▶ Set exercise: Retype the lines beneath this one, from the first through the line containing "from mathutils import Vector". Pictures are left out.

##############################

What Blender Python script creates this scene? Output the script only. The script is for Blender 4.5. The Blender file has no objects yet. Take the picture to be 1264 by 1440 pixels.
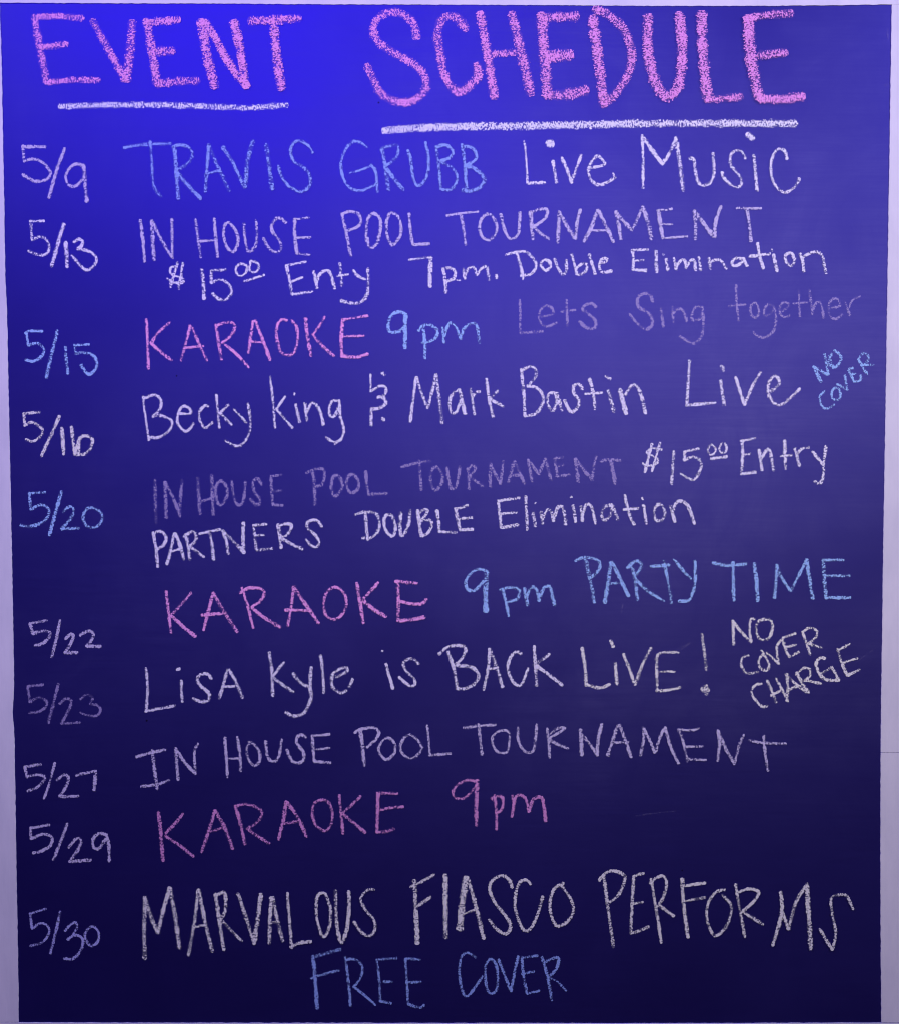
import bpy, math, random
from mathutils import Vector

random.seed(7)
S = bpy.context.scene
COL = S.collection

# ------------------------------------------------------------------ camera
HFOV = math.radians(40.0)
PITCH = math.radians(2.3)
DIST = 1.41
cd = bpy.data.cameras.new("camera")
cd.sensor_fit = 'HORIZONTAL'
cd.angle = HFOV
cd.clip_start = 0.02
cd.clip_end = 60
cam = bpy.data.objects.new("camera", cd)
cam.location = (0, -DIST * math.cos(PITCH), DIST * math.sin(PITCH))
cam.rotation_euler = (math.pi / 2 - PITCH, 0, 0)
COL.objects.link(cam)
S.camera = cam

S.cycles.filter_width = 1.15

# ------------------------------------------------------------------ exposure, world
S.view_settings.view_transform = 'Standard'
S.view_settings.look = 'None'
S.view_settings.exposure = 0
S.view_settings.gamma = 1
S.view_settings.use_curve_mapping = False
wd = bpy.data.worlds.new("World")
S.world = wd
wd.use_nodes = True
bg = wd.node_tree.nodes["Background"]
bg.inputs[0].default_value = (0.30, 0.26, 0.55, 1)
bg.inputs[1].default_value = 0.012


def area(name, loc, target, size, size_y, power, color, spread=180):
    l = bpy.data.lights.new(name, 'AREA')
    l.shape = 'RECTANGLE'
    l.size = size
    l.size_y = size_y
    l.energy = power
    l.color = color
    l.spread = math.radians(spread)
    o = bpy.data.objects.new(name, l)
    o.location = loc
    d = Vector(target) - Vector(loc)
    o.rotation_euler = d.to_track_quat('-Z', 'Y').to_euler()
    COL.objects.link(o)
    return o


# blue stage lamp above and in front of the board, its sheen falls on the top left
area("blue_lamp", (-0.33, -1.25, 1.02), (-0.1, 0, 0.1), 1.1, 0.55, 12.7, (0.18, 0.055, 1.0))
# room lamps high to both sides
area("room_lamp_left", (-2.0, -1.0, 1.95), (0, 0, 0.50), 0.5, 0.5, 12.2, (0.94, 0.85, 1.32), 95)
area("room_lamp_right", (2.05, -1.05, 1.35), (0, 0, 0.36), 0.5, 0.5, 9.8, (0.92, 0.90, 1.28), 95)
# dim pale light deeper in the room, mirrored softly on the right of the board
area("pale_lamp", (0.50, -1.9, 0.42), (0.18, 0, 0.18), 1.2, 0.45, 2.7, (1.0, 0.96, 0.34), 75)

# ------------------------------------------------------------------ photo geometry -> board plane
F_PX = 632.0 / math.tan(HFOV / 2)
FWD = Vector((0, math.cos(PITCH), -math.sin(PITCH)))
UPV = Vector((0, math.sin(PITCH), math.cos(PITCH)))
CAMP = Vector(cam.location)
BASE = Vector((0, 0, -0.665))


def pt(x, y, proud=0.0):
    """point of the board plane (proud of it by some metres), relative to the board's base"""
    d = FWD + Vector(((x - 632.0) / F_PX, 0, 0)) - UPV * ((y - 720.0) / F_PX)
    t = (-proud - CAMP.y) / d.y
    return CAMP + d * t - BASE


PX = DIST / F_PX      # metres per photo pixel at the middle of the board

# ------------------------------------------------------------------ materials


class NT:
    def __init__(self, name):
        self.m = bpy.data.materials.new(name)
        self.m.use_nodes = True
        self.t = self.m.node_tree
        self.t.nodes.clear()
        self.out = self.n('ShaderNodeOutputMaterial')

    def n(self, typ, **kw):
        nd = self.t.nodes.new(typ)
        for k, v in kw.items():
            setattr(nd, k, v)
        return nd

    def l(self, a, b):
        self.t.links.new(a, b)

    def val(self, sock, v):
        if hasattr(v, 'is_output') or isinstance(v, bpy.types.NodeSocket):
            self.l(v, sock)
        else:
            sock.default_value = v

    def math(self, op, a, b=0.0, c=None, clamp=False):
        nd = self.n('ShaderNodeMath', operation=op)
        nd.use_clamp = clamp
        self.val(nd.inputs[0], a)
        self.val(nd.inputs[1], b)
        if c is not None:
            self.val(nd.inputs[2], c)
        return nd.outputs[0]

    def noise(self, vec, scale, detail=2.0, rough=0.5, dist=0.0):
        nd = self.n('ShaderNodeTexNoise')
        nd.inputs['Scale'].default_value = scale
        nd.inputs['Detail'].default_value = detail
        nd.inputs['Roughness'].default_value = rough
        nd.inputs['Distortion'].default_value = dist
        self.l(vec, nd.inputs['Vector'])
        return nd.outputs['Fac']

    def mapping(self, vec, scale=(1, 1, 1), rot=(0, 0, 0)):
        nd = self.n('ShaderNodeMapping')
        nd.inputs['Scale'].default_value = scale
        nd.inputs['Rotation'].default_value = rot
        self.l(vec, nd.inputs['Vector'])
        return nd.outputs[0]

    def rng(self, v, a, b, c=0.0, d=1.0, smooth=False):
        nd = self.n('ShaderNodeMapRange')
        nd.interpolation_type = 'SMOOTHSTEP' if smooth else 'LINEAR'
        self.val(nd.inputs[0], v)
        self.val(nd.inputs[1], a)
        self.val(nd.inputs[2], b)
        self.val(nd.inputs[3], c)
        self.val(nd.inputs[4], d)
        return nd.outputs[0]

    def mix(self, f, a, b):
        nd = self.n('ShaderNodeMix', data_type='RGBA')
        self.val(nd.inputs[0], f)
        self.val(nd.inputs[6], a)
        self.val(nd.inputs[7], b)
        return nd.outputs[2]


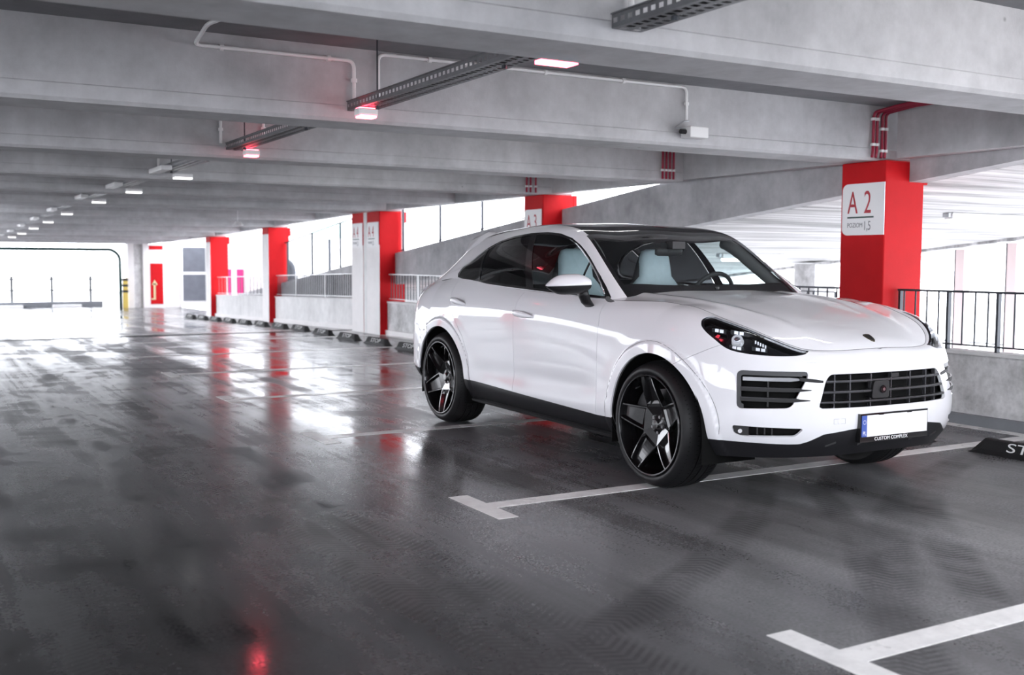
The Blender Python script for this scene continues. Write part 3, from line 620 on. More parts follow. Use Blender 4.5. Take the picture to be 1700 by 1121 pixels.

##############################

▶ Output:
What Blender Python script creates this scene? Output the script only. The script is for Blender 4.5. The Blender file has no objects yet. Take the picture to be 1264 by 1440 pixels.
import bpy, math, random
from mathutils import Vector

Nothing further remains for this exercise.